I’m not laughing. Are you? Is anyone? I mean, aside from the hucksters and con men who are getting rich of this taxpayer-funded scam?

Check this out, toward the end of the article…

“Around two-thirds of domestic students in the MFA film program take federal loans. Grant Bromley, 28, accumulated $115,000 in federal loans while getting his Master of Arts in film and media studies at Columbia. He had hoped to advance into academia after graduating in 2018. Instead, he moved back home with his parents in Knoxville, Tenn. He now works at a TJ Maxx near Chattanooga. He is working on his third feature film in his spare time, but currently earns around $16 an hour and can’t afford to pay down his loan balance.”

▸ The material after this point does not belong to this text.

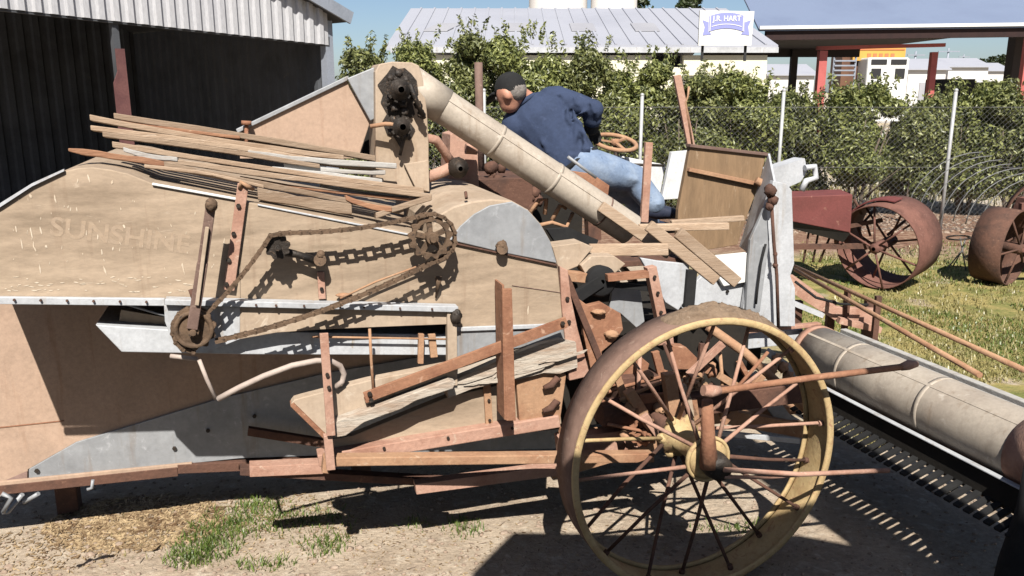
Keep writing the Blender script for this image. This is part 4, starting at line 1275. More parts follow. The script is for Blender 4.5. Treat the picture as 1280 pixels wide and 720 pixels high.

Good God. Where will it end? When will it stop?

As many of you know, I’ve taken a lot of grief over the years for telling people not to “follow their passion,” but rather, to bring it with them, as they pursue opportunities in the skilled trades. That’s the message I’ve been trying to deliver to people like Grant Bromley, Zach Morrison, Pat Clement, Matt Black, and countless others who have been told to pursue their dreams and follow their passion no matter the cost. The same people who have been told that more college = more success. The same people who, according to the article, were told by administrators at Columbia to, “borrow more.”

Earlier this week, my foundation awarded a million dollars in work ethic scholarships to 138 students who chose another path. A path that will provide them with a skill that’s actually in demand. A skill that will provide them endless opportunity to advance and grow into a meaningful and balanced career. A career that will NOT begin with the crushing weight of an incomprehensible financial burden.

I could not be more proud of these 138 future tradespeople, and normally on this page, I share the many success stories of people who have applied for one of my scholarships. I will continue to do so in the future, because those stories prove that a college degree is not a prerequisite for a prosperous life. But the stories in this article – sad as they are – also need to be shared. Because we’re not just talking here about a bunch of grad students who got conned by the Ivy League. We’re talking about millions of people who hold over $1.7 trillion dollars in student loans. Many with diplomas and degrees, but none of the skills that employers today are desperate for, and no practical ability to repay their debt. And so, the taxpayers are once again being asked to pick up the tab. Even as a new generation of desperately naive kids are being encouraged to “borrow more,” by colleges and universities with billions of dollars in the bank.

Like the bumper sticker says, “If you’re not angry, you’re not paying attention.”